Social media word-of-mouth now focuses on more than just the receiver’s purpose. Businesses must also consider the “antecedents and consequences of posting a review on the reviewer” (Hofacker & Belanche, 2016). Additionally, managers should also consider the likely outcomes for both sides of WOM including belief, attitude, knowledge, memory, and purchase behaviour. In addition, research needs to focus on the economic and socio-political value of information sharing.

7) Creating Compelling and Profitable Gamified Interaction:

Firm-generated point systems use money to compete in today’s market for customers’ attention. Companies are now releasing customer information, using approved advertising formats or exchange behaviours to get ahead of other companies. One example of this is BitCoin. (Hofacker & Belanche, 2016). In this sense, gamification is useful but requires much progress and lacks essential psychological insights.

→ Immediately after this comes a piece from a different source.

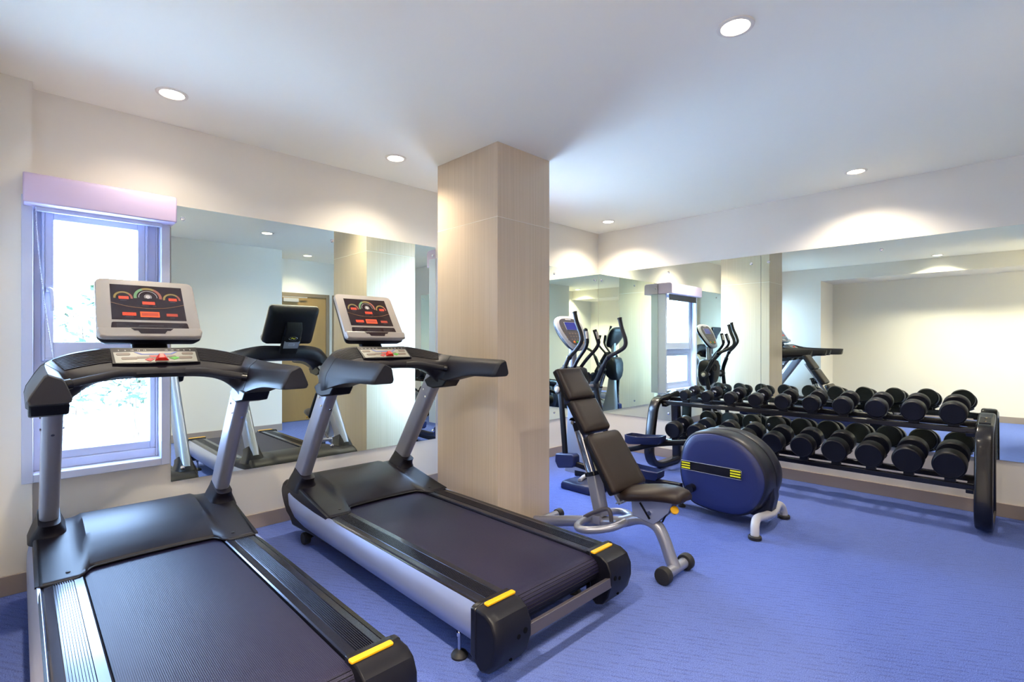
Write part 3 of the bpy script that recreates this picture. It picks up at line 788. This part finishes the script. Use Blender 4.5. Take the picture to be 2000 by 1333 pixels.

8) Adjusting to a Changing Marketing Skill Set:

Data mining takes expert knowledge to break down information and transform it into meaningful insights. Businesses are no longer only dealing with text data but are also dealing with pictures, videos and interactions. In essence, we assume that these are complex to analyse and require different operative skill sets.

Ultimately, marketing managers must regularly examine research that is related to these social media challenges regarding their own industry in order to maximise their results.